Since the union will accept a 10% escrow above the revenue split--in other words, protecting the league as long as salaries don’t exceed 63 or 64%--it’s hard to imagine why Stern would be thinking of shutting down his league for an extra, probably unnecessary, safeguard.
“Poverty” is only one myth being promulgated these days. Others include “civility” and “solidarity.”
We’re told that negotiating sessions are cordial if unproductive, since no one wants to look like he’s carrying a grudge and refusing to deal out of pique. The real truth, say a wide array of sources, is both sides despise each other. This dispute may be less about numbers than it is about winning.
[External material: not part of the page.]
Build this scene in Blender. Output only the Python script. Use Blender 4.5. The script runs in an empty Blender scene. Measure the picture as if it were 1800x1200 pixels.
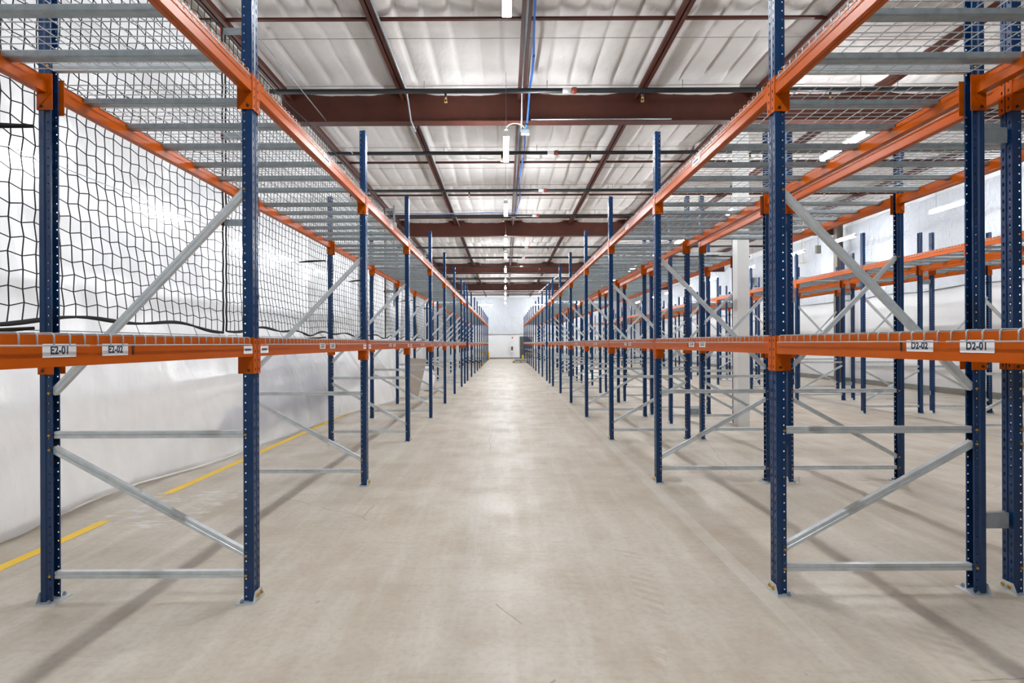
import bpy, math, random
from mathutils import Vector, Matrix, noise
random.seed(7)
S = bpy.context.scene
COL = S.collection
PI = math.pi
H = 1.465            # eye height
FPX = 968.0          # focal length in pixels of the 1800 px frame

# ------------------------------------------------------------------ materials
def srgb(r, g, b):
    f = lambda c: (c / 255 / 12.92) if c / 255 <= 0.04045 else ((c / 255 + 0.055) / 1.055) ** 2.4
    return (f(r), f(g), f(b), 1.0)

class NT:
    def __init__(self, name):
        self.m = bpy.data.materials.new(name); self.m.use_nodes = True
        self.t = self.m.node_tree; self.t.nodes.clear()
        self.out = self.n('ShaderNodeOutputMaterial')
    def n(self, typ, **kw):
        x = self.t.nodes.new(typ)
        for k, v in kw.items(): setattr(x, k, v)
        return x
    def l(self, a, b): self.t.links.new(a, b)
    def set(self, node, **kw):
        for k, v in kw.items():
            node.inputs[k.replace('_', ' ')].default_value = v
        return node
    def bsdf(self, color, rough=0.5, metal=0.0, spec=0.5):
        b = self.n('ShaderNodeBsdfPrincipled')
        b.inputs['Base Color'].default_value = color
        b.inputs['Roughness'].default_value = rough
        b.inputs['Metallic'].default_value = metal
        b.inputs['Specular IOR Level'].default_value = spec
        self.l(b.outputs[0], self.out.inputs[0])
        return b
    def noise(self, scale, detail=4, rough=0.55, coord='Object', sx=(1, 1, 1)):
        tc = self.n('ShaderNodeTexCoord'); mp = self.n('ShaderNodeMapping')
        mp.inputs['Scale'].default_value = sx
        self.l(tc.outputs[coord], mp.inputs[0])
        nz = self.n('ShaderNodeTexNoise')
        nz.inputs['Scale'].default_value = scale; nz.inputs['Detail'].default_value = detail
        nz.inputs['Roughness'].default_value = rough
        self.l(mp.outputs[0], nz.inputs['Vector'])
        return nz.outputs['Fac']
    def ramp(self, fac, stops):
        r = self.n('ShaderNodeValToRGB')
        e = r.color_ramp.elements
        while len(e) < len(stops): e.new(0.5)
        for el, (p, c) in zip(e, stops):
            el.position = p; el.color = c if len(c) == 4 else (*c, 1)
        self.l(fac, r.inputs[0]); return r.outputs[0]
    def mix(self, fac, a, b):
        x = self.n('ShaderNodeMix', data_type='RGBA')
        for sock, v in ((x.inputs[0], fac), (x.inputs[6], a), (x.inputs[7], b)):
            if hasattr(v, 'is_output'): self.l(v, sock)
            else: sock.default_value = v
        return x.outputs[2]
    def math(self, op, a, b=0.0, clamp=False):
        x = self.n('ShaderNodeMath', operation=op); x.use_clamp = clamp
        for sock, v in zip(x.inputs, (a, b)):
            if hasattr(v, 'is_output'): self.l(v, sock)
            else: sock.default_value = v
        return x.outputs[0]
    def bump(self, b, h, strength=0.3, dist=0.02):
        x = self.n('ShaderNodeBump'); x.inputs['Strength'].default_value = strength
        x.inputs['Distance'].default_value = dist
        self.l(h, x.inputs['Height']); self.l(x.outputs[0], b.inputs['Normal'])

M = {}
def simple(name, color, rough=0.5, metal=0.0, spec=0.5, var=0.0, scale=8):
    t = NT(name); b = t.bsdf(color, rough, metal, spec)
    if var:
        f = t.noise(scale)
        d = tuple(c * (1 - var) for c in color[:3]) + (1,)
        u = tuple(min(1, c * (1 + var)) for c in color[:3]) + (1,)
        t.l(t.ramp(f, [(0.35, d), (0.65, u)]), b.inputs['Base Color'])
    M[name] = t.m; return t, b

simple('blue_paint', srgb(2, 48, 92), 0.27, 0, 0.5, 0.08, 5)
simple('orange_paint', srgb(180, 80, 0), 0.31, 0, 0.15, 0.04, 4)
simple('zinc_yellow', srgb(205, 165, 80), 0.3, 0.75)
simple('brown_steel', srgb(76, 38, 28), 0.5, 0, 0.3, 0.12, 3)
simple('black_pipe', srgb(30, 32, 36), 0.4, 0, 0.4)
simple('white_wall', srgb(226, 227, 228), 0.6, 0, 0.3, 0.02, 1.2)
simple('white_paint', srgb(232, 232, 230), 0.5)
simple('net_black', srgb(16, 17, 18), 0.7)
simple('white_plastic', srgb(238, 238, 238), 0.4)
simple('label_white', srgb(240, 240, 244), 0.45)
simple('ink', srgb(35, 50, 75), 0.6)
simple('ink_black', srgb(22, 22, 24), 0.6)
simple('cable_blue', srgb(30, 95, 180), 0.5)
simple('cable_white', srgb(225, 228, 232), 0.5)
simple('yellow_paint', srgb(238, 196, 25), 0.45)
simple('curb_grey', srgb(128, 126, 120), 0.75, 0, 0.3, 0.08, 3)
simple('wood', srgb(176, 140, 96), 0.75, 0, 0.3, 0.15, 6)
simple('cardboard', srgb(196, 184, 172), 0.8, 0, 0.2, 0.06, 4)
simple('door_dark', srgb(70, 72, 70), 0.5)
simple('steel_dark', srgb(110, 102, 94), 0.5, 0, 0.4, 0.1, 3)
simple('machine_blue', srgb(52, 66, 112), 0.5, 0, 0.4, 0.1, 3)
simple('red', srgb(205, 30, 35), 0.45)
simple('coupling_red', srgb(150, 58, 42), 0.5)
simple('brass', srgb(190, 160, 100), 0.35, 0.8)
simple('cream', srgb(225, 205, 160), 0.6)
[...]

According to the “solidarity” myth, all owners and players are united behind their peerless leaders. What exists is merely the appearance thereof, enforced by threats of fines or ostracism.
A lot of owners are upset, starting with the Lakers’ Jerry Buss. The Suns’ Jerry Colangelo, who started out backing Stern, has reportedly switched over to the peaceniks. Not that you will ever hear a peep out of any of them since Stern, who runs the show with a soft voice and an iron hand, would bring down his $1-million hammer.
The union side is even a bigger flimflam since a silent--or cowed--majority of players is for capping the stars’ salaries and getting on with it.
So for another week or two, we’re stuck with Stern’s maneuvers and, worse, the thoughts of Alonzo Mourning, the famously overpaid Miami center who helped end Heat hopes last spring by getting himself suspended for fighting the Knicks’ Larry Johnson, in his new role as member of the union’s board of directors.
Surprise, ‘Zo isn’t for taking any prisoners here, either.
“This lockout won’t end until the owners get as much as they can out of the players,” he said before last week’s meeting. “It comes down to greed on their [owners’] part. . . . We’ve compromised way more than enough. It’s time for us to dig our heels into the ground and make a stand.”
It’s time to thank ‘Zo for his time and give him a plane ticket home so the grown-ups, should they find any, can make up.
Get ready for a late charge back to sanity, followed by the combatants joining arms and singing “What the World Needs Now Is Love.”
Or, failing that, the Fox Basketball Assn., even if it isn’t quite the same. Going off past performance, look for it to try a glowing orange basketball and trade Jordan back to the NBA.